• _What to work on_
Using the listing below, copy every line that mentions "picture".

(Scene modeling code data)
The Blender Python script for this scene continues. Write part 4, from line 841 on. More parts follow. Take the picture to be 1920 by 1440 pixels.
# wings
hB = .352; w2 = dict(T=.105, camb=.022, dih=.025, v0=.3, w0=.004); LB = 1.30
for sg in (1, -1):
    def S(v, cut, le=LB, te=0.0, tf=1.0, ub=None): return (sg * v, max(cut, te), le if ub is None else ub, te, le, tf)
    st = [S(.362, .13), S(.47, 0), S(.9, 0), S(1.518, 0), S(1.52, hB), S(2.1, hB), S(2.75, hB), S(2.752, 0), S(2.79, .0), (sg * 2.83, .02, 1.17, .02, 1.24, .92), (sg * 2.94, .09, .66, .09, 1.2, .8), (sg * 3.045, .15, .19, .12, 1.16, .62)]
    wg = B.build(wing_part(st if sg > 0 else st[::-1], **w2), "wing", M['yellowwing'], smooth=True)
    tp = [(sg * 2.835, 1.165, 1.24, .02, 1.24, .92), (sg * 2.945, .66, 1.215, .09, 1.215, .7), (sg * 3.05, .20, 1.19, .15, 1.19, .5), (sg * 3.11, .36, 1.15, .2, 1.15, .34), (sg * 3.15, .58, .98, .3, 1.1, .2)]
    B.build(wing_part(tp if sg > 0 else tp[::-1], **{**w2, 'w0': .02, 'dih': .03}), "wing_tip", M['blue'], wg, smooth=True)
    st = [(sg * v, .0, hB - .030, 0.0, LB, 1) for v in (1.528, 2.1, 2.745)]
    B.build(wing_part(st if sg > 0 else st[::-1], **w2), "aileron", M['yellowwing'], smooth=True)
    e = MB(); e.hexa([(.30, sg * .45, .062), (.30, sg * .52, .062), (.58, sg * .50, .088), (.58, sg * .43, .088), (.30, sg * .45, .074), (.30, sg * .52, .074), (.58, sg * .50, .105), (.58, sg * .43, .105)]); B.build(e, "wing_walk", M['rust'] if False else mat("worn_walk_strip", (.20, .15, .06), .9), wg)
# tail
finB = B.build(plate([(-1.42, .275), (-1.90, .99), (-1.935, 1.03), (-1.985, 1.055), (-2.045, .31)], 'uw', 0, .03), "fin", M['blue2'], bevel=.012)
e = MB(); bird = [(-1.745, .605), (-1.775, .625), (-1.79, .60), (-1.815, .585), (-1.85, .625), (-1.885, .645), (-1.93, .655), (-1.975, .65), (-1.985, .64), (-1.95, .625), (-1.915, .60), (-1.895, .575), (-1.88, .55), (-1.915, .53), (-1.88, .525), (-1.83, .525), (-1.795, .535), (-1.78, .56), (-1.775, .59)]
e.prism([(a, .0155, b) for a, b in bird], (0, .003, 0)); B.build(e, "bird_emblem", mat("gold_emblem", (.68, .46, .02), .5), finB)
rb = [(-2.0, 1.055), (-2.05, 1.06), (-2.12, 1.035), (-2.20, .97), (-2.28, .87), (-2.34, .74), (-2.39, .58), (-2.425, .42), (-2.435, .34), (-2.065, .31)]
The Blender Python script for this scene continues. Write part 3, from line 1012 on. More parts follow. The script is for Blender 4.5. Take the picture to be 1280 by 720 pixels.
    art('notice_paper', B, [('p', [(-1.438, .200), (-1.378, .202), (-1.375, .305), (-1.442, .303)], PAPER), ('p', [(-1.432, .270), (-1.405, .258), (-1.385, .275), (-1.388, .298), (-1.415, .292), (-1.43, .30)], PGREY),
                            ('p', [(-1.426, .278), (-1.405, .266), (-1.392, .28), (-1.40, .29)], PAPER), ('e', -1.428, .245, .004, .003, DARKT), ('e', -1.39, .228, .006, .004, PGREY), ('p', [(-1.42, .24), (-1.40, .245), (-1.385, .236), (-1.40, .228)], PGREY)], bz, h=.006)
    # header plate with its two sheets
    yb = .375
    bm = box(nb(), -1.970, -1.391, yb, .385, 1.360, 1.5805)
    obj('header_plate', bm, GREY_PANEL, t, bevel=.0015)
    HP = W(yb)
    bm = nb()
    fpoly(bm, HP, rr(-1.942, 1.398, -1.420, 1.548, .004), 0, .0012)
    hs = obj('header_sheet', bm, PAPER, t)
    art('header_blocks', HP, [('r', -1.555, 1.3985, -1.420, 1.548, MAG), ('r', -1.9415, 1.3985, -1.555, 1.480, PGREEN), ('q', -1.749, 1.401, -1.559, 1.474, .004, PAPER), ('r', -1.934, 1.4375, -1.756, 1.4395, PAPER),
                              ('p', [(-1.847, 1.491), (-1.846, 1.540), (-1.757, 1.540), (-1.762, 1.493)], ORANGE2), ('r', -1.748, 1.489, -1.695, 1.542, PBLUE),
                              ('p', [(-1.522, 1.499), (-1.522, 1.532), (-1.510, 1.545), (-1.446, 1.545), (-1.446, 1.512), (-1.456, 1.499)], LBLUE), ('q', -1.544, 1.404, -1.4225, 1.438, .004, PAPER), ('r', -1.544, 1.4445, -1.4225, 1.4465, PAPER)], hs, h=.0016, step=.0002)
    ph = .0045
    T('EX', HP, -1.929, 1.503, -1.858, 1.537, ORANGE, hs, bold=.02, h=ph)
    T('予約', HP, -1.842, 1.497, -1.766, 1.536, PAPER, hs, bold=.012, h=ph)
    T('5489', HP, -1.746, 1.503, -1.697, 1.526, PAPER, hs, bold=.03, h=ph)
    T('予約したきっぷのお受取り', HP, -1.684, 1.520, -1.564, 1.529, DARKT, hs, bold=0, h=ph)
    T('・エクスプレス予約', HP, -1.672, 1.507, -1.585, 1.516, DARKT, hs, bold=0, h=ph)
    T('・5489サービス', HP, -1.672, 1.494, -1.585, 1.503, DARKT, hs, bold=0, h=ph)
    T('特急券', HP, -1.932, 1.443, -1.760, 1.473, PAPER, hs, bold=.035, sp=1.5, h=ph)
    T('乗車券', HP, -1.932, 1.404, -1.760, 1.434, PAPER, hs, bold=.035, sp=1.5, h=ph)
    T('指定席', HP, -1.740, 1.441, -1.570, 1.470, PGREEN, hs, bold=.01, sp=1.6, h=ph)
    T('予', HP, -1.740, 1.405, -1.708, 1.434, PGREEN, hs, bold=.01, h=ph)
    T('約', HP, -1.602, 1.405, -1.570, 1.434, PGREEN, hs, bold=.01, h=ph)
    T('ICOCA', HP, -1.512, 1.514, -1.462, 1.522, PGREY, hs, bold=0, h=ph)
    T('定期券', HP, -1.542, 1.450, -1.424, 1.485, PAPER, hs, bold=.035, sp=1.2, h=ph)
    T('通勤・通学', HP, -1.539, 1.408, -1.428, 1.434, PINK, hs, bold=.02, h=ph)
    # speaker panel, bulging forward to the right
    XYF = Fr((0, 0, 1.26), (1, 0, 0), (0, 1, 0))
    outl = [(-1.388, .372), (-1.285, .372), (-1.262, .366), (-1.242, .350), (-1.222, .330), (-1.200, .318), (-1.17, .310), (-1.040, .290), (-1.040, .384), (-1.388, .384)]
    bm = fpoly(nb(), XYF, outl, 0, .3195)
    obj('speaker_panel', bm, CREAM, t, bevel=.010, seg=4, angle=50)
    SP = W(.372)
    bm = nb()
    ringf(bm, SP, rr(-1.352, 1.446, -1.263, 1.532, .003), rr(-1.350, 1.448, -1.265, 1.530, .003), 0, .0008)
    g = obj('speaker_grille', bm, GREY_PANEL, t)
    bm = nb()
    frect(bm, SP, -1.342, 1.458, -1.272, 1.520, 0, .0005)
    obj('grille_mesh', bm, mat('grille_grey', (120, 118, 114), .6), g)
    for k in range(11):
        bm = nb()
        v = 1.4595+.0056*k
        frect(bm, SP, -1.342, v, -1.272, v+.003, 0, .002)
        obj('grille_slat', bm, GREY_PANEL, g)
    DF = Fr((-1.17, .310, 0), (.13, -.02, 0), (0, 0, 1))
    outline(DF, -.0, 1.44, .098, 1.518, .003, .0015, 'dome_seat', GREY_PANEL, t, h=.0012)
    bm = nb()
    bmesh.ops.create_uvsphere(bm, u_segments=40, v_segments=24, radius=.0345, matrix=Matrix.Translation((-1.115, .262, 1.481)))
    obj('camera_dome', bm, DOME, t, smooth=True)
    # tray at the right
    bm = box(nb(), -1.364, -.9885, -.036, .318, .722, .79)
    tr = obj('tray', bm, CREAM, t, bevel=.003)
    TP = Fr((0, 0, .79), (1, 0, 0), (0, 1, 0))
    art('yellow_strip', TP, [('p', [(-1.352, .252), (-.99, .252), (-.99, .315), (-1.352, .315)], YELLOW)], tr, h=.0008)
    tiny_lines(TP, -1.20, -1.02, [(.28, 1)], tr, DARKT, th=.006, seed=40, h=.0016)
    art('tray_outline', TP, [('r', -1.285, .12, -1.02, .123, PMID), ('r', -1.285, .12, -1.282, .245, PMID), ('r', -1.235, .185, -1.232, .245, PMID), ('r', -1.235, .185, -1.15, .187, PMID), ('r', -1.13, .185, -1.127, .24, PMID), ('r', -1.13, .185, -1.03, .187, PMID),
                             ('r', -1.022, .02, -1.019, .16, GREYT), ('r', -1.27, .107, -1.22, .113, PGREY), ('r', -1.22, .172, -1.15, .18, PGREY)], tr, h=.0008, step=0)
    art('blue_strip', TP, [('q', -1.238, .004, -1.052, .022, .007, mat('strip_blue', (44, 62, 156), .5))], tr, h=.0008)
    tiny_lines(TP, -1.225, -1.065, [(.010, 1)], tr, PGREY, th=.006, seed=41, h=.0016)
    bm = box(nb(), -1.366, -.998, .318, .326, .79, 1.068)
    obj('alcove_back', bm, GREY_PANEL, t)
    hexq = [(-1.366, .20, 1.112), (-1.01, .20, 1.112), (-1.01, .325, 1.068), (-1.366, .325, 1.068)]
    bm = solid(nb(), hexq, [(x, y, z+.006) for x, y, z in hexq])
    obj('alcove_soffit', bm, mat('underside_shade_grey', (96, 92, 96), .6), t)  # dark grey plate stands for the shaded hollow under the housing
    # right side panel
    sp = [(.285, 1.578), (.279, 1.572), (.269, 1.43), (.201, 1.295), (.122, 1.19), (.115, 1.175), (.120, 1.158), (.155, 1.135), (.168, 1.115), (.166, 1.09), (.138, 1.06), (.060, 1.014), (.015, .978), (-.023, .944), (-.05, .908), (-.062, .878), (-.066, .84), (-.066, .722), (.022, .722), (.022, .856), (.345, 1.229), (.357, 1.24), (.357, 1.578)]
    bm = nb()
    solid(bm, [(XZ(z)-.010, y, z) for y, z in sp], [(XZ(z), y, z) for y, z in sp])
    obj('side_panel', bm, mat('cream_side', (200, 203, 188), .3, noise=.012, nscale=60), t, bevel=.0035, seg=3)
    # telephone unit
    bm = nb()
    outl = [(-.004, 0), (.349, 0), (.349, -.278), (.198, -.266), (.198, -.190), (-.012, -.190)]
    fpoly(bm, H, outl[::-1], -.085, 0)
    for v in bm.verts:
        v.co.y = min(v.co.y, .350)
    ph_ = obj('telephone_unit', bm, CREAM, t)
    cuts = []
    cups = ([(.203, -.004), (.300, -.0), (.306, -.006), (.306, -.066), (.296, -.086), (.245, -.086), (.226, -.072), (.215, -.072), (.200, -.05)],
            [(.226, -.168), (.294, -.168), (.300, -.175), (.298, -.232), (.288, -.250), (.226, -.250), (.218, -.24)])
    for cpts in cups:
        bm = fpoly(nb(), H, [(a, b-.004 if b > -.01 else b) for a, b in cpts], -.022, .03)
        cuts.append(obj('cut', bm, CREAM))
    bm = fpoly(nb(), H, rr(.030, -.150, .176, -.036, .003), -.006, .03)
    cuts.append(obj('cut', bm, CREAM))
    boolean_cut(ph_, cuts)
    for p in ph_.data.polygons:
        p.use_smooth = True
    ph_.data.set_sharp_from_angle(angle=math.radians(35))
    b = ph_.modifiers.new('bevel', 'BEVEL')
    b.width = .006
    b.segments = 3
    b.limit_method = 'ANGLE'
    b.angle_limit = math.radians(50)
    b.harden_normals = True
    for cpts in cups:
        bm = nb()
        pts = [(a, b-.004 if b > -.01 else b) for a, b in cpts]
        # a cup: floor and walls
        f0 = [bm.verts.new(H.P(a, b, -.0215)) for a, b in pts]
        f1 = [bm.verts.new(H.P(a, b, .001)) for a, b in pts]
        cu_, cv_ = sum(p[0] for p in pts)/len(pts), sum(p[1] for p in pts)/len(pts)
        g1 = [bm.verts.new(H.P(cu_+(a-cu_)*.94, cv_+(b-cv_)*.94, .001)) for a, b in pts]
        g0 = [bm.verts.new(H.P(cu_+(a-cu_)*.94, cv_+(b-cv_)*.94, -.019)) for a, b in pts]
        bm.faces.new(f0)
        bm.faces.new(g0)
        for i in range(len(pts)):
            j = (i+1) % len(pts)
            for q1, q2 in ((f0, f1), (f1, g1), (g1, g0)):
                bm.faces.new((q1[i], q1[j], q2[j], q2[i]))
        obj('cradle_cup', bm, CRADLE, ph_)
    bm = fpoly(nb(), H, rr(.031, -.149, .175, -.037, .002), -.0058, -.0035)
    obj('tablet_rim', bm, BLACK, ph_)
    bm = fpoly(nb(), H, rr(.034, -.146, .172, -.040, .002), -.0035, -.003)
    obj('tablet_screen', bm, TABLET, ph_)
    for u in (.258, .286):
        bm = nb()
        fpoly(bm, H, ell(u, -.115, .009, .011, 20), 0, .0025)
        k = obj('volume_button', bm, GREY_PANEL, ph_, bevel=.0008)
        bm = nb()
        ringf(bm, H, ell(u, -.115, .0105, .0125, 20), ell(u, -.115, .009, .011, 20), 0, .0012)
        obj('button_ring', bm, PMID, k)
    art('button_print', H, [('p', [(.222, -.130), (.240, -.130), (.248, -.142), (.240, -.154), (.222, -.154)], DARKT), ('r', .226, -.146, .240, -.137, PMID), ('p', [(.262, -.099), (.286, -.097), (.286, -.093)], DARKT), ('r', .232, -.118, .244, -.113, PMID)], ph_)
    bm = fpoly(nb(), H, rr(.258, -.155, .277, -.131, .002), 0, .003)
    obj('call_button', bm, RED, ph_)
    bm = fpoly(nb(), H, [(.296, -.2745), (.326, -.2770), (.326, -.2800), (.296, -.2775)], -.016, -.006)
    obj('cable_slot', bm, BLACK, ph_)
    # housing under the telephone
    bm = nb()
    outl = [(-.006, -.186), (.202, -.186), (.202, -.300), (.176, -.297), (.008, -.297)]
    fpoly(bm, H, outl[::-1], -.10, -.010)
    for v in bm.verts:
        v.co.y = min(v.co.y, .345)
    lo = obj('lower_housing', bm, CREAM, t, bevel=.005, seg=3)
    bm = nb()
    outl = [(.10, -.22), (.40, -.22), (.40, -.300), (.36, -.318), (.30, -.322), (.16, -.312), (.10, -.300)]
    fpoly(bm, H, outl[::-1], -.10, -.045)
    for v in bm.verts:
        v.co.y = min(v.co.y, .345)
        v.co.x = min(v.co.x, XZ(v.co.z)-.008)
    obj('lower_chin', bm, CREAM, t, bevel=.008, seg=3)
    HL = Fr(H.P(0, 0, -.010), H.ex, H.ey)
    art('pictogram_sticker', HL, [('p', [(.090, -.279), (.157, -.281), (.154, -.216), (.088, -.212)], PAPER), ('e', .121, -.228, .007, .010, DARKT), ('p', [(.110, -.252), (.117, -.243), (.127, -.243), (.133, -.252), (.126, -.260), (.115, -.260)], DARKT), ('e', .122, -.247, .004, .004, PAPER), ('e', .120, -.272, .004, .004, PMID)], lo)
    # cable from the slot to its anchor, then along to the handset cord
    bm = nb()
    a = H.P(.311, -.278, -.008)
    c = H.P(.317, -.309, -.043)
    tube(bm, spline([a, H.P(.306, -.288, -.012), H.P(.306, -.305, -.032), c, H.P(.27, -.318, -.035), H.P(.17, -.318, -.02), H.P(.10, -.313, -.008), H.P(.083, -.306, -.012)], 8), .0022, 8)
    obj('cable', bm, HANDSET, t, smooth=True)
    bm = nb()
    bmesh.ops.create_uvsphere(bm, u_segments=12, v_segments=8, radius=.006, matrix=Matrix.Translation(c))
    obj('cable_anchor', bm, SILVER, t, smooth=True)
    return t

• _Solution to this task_
The Blender Python script for this scene continues. Write part 4, from line 841 on. More parts follow. Take the picture to be 1920 by 1440 pixels.
The Blender Python script for this scene continues. Write part 3, from line 1012 on. More parts follow. The script is for Blender 4.5. Take the picture to be 1280 by 720 pixels.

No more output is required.